Grégory Privat ‘Family Tree’ (ACT) 4/5

gregory-privatThe musical contribution of the French Caribbean has been somewhat neglected, though in recent years UK compilations have begun to rectify the gaping hole, as well as the participation of French Caribbean pianists such as Mario Canonge as actor/musician in a more recent Claire Denis’ film, ’35 Shots of Rum’, which focused on the Caribbean community in the banlieue of Paris. One musical group that enjoyed major success on the islands of Guadeloupe and Martinique and among the diaspora in mainland France was Malavoi. In the UK the group’s popularity was largely restricted to specialist world roots venues such as Bongo Go in Birmingham and the Mambo Inn in London, and it was indeed at the former that this writer became familiar with the group’s intoxicating mix of pan-Caribbean rhythms, such as the biguine, and a jazzy undercurrent. It was in fact he pianist in Malavoi, José Privat, who served as an inspiration to his son, Grégory Privat, born in Martinique in 1984, and took up classical piano for some ten years.
Upon moving with family to south-West France and the city of Toulouse, Privat Jr. studied for a degree in engineering, but gave up ambitions in this field in order to devote his time to jazz piano. It was to be another shift, this time to Paris that catapulted his interest in jazz and enabled him to gain notoriety on the Parisian jazz scene. Now aged twenty-seven, Grégory Privat, gave up an office job and focused entirely on music. This has involved sideman duties with trumpeter Stéphane Belmondo and jazz-rock musician Guillaume Perret as well as becoming a member of the Libretto Ensemble under the leadership of Lars Danielsson for the enterprising ACT German label. However, as a leader Privat came into his own when forming Trio Ka which fused jazz and Caribbean melodies. During this period in Paris he met with Cuban musician Orlando ‘Maraca’ Valle and Sonny Troupé, the latter of whom would become an integral member of Privat’s own formation. A first album, ‘Ki Koté’, was released in 2011 and this followed up on Privat achieving semi-finalist status at the prestigious Montreux Jazz Festival piano competition in 2008 and again at the 2010 Martial Solal international piano competition. More inventively conceived, a second album, Tales of Cyparis’, came out in 2013, which was inspired by the 1902 tragedy of Mount Pelée that erupted on the island of Martinique, destroying in the process the city of Saint-Pierre that was formerly the capital. In January of 2015 Privat had formed a duo with friend and percussionist Sonny Troupé, a practitioner of ‘Gwo ka’, the traditional music of Guadeloupe, and this resulted in a third album, ‘Luminescence’, on the jazz family label.

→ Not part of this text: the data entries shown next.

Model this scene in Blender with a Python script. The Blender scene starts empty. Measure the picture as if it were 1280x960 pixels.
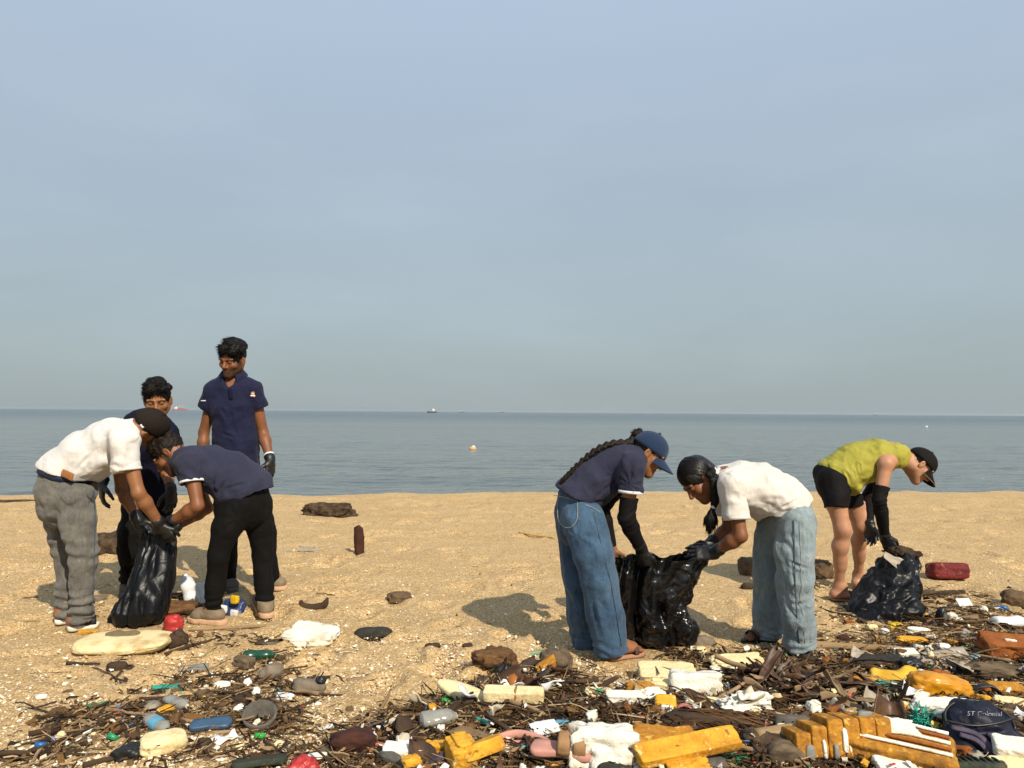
import bpy, bmesh, math, random
import numpy as np
from mathutils import Vector, Matrix

random.seed(7)
RNG = np.random.default_rng(7)
SC = bpy.context.scene
COL = SC.collection

# ------------------------------------------------------------------ camera
CAM_H = 1.27
FPX = 967.0                      # focal length in pixels of a 1280 px wide frame
_p = math.atan(35.0 / FPX)
_r = math.atan(9.0 / 1280.0)
_fw = np.array([0, math.cos(_p), math.sin(_p)])
_u0 = np.array([0, -math.sin(_p), math.cos(_p)])
_r0 = np.array([1.0, 0, 0])
CR = _r0 * math.cos(_r) + _u0 * math.sin(_r)
CU = _u0 * math.cos(_r) - _r0 * math.sin(_r)
CF = _fw
CPOS = np.array([0, 0, CAM_H])
cam_data = bpy.data.cameras.new('camera')
cam_data.sensor_width = 36.0
cam_data.lens = FPX / 1280.0 * 36.0
cam_data.clip_start = 0.05
cam_data.clip_end = 20000
cam = bpy.data.objects.new('camera', cam_data)
COL.objects.link(cam)
M = Matrix.Identity(4)
for i in range(3):
    M[i][0] = CR[i]; M[i][1] = CU[i]; M[i][2] = -CF[i]; M[i][3] = CPOS[i]
cam.matrix_world = M
SC.camera = cam

# ------------------------------------------------------------------ sun and sky
SUN_AZ = np.array([-0.49, 0.85]); SUN_AZ /= np.linalg.norm(SUN_AZ)     # way the light travels over the ground
SUN_EL = math.radians(39)
sun_travel = Vector((SUN_AZ[0] * math.cos(SUN_EL), SUN_AZ[1] * math.cos(SUN_EL), -math.sin(SUN_EL)))
sd = bpy.data.lights.new('sun', 'SUN')
sd.energy = 5.0
sd.angle = math.radians(0.6)
sd.color = (1.0, 0.90, 0.74)
sun = bpy.data.objects.new('sun', sd)
COL.objects.link(sun)
sun.rotation_euler = sun_travel.to_track_quat('-Z', 'Y').to_euler()
sun.location = (4, -6, 8)

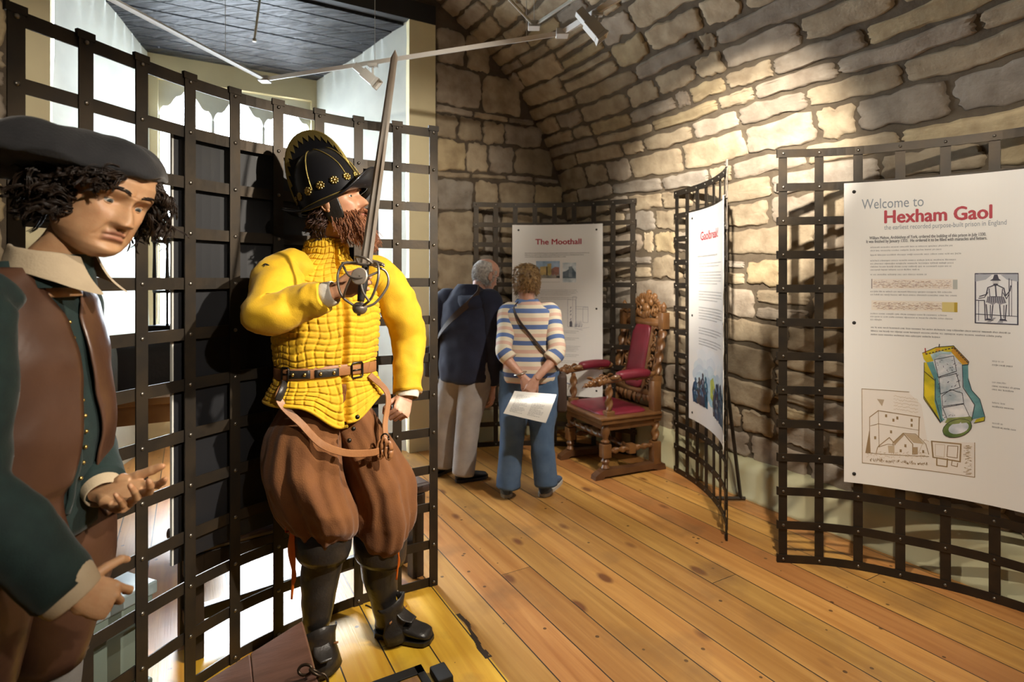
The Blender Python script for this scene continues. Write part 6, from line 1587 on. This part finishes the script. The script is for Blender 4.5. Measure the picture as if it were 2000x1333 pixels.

This brings us neatly to the present and a debut album under Privat’s own name for ACT. It has been almost twenty years since the passing of Maestro Michel Petrucciani and only Jacky Terrasson in the mid-1990s has really established any kind of international reputation among French jazz pianists, Which is why Grégory Privat’s new album is such a treat. The influence of Petrucciani is evident as is that of Brad Mehldau, and possibly Keith Jarrett, but Privat has quietly developed his own voice and there is a maturity in his compositions and performance that singles him out as an exceptional talent who has the potential to make the big time. A delightful mid-tempo number, ‘Le parfum’, displays sensitivity becoming of an older musician, while there is a lyricism to the storytelling on ‘Riddim’ that has definite shades of Petrucciani to it. The solid bass playing of Linley Marthe is showcased on the introspective intro to, ‘Zig Zagriyen’, while there is a solemn, quasi-religious tone to, ‘Filao’, which is imbued with a warm and soulful phrasing. For a complete change of pace, the frantic ‘Ladja’ reveals the trio in full flow and a feature of this number is the unusual time signature. In general, the all original compositions impress and there is no filler on this seventy minute plus set. Now into his thirty-second year, Grégory Privat is surely destined for greater things. The trio will be performing at select venues during autumn, but will be resident at the Duc des Lombards venue in Paris on 28 and 29 November. Well worth a visit if in the French capital.